REQUIRED WORK —
Copy the listing below line for line, starting at its first line and ending with the line that has "0.08, 0.06), 0.95)))" in it. Add nothing.
[START COLLECTED MATERIAL]
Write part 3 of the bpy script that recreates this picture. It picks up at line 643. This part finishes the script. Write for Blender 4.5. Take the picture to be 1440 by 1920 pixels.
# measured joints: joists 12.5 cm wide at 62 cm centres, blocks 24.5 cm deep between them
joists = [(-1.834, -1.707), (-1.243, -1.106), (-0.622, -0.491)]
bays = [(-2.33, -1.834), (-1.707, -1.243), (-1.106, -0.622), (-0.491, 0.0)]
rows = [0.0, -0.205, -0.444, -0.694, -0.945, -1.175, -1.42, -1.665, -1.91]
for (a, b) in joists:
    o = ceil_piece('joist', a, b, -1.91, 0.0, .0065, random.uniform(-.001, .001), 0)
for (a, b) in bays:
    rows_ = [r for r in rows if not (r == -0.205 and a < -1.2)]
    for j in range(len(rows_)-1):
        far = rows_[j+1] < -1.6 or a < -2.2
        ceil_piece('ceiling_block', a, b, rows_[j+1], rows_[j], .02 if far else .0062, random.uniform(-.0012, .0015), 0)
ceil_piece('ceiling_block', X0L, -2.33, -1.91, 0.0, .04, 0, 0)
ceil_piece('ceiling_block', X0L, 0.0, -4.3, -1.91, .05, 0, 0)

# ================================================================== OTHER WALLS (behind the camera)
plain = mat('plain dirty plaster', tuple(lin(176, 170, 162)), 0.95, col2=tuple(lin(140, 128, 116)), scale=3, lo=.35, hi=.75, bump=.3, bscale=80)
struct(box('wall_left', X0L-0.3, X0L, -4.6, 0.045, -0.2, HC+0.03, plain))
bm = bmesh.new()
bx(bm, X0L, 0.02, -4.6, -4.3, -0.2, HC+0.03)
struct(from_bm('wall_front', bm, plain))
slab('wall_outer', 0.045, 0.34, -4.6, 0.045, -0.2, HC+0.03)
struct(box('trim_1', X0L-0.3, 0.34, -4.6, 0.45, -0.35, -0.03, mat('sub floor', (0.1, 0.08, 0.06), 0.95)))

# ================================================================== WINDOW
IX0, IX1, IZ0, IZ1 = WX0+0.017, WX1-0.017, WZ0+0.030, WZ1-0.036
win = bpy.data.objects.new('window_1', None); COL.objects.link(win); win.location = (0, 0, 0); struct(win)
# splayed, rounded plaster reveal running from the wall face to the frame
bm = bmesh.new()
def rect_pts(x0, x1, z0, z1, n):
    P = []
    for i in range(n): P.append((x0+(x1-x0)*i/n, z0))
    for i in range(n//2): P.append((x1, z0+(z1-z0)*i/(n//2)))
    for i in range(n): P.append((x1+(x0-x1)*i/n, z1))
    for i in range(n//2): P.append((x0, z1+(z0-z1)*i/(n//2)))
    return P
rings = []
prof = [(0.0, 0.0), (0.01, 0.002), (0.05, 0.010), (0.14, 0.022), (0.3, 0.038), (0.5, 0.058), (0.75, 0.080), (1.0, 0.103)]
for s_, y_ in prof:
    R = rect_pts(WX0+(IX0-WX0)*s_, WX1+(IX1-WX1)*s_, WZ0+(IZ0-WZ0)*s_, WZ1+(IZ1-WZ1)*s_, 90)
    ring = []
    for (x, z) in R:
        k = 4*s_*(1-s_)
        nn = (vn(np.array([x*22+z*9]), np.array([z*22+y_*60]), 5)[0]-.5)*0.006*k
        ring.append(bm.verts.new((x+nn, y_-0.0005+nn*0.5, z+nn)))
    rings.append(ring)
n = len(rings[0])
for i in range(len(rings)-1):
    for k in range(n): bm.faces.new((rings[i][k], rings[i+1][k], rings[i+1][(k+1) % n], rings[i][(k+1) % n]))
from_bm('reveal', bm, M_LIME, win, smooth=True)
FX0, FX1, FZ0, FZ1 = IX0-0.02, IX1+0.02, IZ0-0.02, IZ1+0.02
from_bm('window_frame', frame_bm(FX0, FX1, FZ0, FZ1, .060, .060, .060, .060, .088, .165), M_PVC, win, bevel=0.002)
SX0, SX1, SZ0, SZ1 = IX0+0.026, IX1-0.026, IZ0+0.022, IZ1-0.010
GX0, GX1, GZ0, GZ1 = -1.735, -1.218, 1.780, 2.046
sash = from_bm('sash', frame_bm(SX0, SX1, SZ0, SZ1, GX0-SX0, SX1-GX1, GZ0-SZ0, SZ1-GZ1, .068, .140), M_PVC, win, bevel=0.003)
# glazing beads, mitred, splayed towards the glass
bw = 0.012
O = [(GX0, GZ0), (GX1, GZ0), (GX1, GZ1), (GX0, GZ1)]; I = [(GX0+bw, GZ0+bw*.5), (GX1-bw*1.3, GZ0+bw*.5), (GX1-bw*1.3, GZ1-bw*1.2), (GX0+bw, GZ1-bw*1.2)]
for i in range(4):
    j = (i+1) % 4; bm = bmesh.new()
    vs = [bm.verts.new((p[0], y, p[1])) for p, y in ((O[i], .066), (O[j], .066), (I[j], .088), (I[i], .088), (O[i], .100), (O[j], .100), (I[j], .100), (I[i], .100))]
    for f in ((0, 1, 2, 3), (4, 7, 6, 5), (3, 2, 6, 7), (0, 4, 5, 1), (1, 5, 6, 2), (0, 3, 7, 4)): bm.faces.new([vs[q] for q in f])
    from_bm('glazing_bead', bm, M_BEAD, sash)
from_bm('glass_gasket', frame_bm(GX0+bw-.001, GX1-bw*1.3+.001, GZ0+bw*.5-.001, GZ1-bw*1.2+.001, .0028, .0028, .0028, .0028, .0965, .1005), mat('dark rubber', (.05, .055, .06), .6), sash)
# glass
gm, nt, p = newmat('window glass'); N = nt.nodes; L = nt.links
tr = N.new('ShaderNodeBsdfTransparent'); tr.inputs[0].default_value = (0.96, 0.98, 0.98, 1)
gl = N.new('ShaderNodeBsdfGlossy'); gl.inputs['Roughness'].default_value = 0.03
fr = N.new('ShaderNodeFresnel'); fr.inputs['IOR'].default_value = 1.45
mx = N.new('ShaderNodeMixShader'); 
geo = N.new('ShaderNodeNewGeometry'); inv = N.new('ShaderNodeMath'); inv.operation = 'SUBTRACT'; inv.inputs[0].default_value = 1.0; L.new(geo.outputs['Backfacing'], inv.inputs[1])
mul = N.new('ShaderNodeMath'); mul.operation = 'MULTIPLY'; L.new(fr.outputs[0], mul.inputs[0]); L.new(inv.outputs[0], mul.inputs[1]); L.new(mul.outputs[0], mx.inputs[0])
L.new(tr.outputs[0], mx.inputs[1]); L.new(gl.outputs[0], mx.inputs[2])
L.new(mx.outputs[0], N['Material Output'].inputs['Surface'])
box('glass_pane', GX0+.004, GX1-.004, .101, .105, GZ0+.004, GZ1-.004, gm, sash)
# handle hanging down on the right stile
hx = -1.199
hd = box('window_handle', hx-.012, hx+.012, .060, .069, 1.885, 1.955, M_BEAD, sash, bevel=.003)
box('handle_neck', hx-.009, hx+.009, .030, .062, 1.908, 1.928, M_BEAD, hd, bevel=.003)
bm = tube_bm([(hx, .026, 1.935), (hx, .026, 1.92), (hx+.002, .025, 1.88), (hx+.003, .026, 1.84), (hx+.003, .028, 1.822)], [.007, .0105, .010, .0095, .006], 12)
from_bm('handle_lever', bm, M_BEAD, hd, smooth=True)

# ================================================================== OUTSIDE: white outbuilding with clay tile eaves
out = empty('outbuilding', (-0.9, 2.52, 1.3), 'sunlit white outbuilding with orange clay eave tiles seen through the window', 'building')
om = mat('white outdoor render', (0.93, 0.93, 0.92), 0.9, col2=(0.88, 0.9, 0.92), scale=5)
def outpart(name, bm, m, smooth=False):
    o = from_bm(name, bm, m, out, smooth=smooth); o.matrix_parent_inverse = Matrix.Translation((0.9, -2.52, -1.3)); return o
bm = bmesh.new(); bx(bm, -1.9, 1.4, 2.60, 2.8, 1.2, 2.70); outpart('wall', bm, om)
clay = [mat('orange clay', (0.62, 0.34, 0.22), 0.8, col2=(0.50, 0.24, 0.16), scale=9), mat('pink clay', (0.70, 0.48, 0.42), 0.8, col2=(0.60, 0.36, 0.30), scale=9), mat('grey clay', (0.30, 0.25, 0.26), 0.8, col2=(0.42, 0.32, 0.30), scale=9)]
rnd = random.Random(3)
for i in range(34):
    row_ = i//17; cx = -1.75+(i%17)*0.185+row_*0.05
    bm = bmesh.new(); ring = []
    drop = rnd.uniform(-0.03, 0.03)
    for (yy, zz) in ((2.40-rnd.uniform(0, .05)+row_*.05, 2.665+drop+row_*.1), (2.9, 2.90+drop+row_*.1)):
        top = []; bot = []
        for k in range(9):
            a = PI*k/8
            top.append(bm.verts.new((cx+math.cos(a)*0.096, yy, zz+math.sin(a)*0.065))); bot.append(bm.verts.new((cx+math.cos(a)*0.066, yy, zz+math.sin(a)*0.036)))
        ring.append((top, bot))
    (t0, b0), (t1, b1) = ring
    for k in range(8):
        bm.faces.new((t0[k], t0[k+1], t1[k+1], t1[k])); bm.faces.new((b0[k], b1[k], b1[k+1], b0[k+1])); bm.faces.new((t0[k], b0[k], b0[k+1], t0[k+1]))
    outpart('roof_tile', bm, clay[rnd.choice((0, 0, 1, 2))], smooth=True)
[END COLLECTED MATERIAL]
ANSWER TO THE TASK —
Write part 3 of the bpy script that recreates this picture. It picks up at line 643. This part finishes the script. Write for Blender 4.5. Take the picture to be 1440 by 1920 pixels.
# measured joints: joists 12.5 cm wide at 62 cm centres, blocks 24.5 cm deep between them
joists = [(-1.834, -1.707), (-1.243, -1.106), (-0.622, -0.491)]
bays = [(-2.33, -1.834), (-1.707, -1.243), (-1.106, -0.622), (-0.491, 0.0)]
rows = [0.0, -0.205, -0.444, -0.694, -0.945, -1.175, -1.42, -1.665, -1.91]
for (a, b) in joists:
    o = ceil_piece('joist', a, b, -1.91, 0.0, .0065, random.uniform(-.001, .001), 0)
for (a, b) in bays:
    rows_ = [r for r in rows if not (r == -0.205 and a < -1.2)]
    for j in range(len(rows_)-1):
        far = rows_[j+1] < -1.6 or a < -2.2
        ceil_piece('ceiling_block', a, b, rows_[j+1], rows_[j], .02 if far else .0062, random.uniform(-.0012, .0015), 0)
ceil_piece('ceiling_block', X0L, -2.33, -1.91, 0.0, .04, 0, 0)
ceil_piece('ceiling_block', X0L, 0.0, -4.3, -1.91, .05, 0, 0)

# ================================================================== OTHER WALLS (behind the camera)
plain = mat('plain dirty plaster', tuple(lin(176, 170, 162)), 0.95, col2=tuple(lin(140, 128, 116)), scale=3, lo=.35, hi=.75, bump=.3, bscale=80)
struct(box('wall_left', X0L-0.3, X0L, -4.6, 0.045, -0.2, HC+0.03, plain))
bm = bmesh.new()
bx(bm, X0L, 0.02, -4.6, -4.3, -0.2, HC+0.03)
struct(from_bm('wall_front', bm, plain))
slab('wall_outer', 0.045, 0.34, -4.6, 0.045, -0.2, HC+0.03)
struct(box('trim_1', X0L-0.3, 0.34, -4.6, 0.45, -0.35, -0.03, mat('sub floor', (0.1, 0.08, 0.06), 0.95)))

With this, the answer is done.